**Exercise**:
Repeat exactly what appears from the opening line of the listing to the line with "from mathutils import Matrix, Vector", inclusive.
§
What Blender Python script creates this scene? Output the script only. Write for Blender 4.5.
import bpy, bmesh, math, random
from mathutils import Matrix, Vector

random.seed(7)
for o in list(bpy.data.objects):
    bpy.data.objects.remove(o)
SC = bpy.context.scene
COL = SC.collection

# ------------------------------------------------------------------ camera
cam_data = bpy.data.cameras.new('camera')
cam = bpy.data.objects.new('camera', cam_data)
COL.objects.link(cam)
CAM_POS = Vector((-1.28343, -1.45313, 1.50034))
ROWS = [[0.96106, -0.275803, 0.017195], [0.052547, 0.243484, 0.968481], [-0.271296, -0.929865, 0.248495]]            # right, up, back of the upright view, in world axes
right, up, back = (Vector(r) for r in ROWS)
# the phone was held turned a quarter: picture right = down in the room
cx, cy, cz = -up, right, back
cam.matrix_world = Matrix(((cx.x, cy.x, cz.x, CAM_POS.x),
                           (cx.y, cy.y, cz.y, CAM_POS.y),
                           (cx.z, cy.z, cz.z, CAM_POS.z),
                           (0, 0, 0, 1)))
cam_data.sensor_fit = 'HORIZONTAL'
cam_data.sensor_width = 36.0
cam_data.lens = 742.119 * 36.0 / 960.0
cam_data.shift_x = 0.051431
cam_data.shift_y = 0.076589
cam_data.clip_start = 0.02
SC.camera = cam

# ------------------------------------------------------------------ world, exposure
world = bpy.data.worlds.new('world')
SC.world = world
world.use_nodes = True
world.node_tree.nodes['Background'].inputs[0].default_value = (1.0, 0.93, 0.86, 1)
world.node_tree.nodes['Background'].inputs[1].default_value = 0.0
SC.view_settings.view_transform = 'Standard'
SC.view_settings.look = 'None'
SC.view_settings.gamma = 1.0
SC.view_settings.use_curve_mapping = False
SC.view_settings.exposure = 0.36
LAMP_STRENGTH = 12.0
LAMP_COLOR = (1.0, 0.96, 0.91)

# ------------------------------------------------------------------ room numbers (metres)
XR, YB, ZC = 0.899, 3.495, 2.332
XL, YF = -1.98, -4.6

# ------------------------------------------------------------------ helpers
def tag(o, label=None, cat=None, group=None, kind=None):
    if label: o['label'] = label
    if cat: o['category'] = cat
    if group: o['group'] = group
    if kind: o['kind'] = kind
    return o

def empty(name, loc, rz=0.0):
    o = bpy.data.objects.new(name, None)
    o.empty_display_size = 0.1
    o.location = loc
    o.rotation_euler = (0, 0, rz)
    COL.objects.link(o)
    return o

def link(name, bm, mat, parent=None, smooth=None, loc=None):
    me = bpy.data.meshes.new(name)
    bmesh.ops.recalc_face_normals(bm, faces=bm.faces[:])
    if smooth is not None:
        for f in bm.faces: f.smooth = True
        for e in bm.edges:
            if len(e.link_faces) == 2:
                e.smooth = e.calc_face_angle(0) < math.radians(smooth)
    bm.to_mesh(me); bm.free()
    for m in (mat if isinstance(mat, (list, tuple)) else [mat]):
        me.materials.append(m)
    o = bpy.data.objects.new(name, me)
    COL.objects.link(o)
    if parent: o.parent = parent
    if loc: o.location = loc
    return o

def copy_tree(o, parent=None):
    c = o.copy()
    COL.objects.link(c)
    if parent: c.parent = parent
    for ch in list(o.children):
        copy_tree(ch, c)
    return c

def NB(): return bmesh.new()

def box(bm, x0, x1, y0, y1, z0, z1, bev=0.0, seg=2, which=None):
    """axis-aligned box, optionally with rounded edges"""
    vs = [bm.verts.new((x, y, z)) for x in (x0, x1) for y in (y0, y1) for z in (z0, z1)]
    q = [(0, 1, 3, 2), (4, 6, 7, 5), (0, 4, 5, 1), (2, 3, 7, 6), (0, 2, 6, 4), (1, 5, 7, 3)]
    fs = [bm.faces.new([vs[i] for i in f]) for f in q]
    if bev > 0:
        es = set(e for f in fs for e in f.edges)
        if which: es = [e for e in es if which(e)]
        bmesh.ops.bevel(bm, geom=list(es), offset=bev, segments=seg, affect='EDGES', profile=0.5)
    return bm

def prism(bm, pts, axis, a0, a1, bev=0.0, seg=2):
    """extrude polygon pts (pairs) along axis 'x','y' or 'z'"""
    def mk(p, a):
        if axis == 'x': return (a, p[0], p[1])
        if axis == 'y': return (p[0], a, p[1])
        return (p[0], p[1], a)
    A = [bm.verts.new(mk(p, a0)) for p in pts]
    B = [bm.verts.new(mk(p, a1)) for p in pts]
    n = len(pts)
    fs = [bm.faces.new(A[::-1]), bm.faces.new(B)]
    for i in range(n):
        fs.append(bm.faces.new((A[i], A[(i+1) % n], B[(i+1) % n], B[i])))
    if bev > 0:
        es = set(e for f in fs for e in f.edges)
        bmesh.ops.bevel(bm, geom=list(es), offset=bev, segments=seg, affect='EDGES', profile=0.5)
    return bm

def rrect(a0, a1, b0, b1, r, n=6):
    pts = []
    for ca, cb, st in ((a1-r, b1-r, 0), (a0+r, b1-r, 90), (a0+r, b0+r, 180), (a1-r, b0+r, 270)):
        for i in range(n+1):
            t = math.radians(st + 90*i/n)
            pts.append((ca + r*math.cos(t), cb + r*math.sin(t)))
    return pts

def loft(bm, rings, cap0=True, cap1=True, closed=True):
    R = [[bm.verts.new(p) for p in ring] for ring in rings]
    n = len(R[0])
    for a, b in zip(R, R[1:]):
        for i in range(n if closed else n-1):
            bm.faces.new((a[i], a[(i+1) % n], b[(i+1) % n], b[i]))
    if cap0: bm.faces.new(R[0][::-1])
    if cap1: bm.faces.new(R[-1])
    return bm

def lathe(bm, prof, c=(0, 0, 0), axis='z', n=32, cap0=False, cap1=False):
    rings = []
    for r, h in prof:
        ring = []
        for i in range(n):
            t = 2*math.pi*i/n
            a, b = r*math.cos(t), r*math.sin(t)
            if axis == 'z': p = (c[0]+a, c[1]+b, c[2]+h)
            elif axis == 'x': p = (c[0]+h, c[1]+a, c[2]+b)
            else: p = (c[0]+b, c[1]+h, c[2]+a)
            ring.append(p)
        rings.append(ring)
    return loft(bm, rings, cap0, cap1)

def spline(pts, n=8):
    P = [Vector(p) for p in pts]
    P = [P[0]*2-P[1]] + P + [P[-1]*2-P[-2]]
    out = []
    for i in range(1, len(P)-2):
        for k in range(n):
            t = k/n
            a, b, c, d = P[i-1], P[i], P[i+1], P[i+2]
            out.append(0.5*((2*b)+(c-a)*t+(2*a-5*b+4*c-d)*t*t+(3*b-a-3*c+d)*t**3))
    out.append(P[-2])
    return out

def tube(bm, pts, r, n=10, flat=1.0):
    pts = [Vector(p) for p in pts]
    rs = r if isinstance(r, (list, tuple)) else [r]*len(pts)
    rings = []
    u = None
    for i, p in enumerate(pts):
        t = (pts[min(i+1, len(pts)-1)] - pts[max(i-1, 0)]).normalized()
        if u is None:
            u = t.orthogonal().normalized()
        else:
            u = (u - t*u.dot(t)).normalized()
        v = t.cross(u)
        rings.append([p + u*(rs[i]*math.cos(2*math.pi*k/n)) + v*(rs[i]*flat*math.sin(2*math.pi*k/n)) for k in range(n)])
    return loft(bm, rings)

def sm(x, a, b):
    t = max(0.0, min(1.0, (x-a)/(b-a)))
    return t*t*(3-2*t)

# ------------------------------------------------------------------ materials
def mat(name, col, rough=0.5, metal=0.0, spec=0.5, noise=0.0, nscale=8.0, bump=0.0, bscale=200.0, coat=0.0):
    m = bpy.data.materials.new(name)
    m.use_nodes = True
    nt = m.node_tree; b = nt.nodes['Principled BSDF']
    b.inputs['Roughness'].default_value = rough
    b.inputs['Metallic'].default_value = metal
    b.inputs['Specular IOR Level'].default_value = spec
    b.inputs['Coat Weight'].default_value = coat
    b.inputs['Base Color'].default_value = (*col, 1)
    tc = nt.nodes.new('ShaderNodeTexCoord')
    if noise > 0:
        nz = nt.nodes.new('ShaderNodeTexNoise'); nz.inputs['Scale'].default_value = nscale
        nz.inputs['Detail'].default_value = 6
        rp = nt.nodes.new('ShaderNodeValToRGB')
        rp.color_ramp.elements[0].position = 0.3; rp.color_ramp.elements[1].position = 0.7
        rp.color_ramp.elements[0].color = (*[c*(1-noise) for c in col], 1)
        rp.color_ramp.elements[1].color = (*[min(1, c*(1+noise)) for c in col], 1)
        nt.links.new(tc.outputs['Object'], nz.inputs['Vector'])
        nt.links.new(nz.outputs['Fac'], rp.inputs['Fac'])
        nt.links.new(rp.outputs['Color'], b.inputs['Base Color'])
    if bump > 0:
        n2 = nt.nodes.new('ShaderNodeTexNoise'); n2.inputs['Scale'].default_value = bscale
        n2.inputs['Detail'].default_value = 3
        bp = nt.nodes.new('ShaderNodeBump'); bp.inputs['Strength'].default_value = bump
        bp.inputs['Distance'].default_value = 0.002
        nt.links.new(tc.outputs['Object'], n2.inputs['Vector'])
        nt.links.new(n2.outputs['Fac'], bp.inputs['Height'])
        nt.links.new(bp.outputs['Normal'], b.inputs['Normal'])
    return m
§
**The result**:
What Blender Python script creates this scene? Output the script only. Write for Blender 4.5.
import bpy, bmesh, math, random
from mathutils import Matrix, Vector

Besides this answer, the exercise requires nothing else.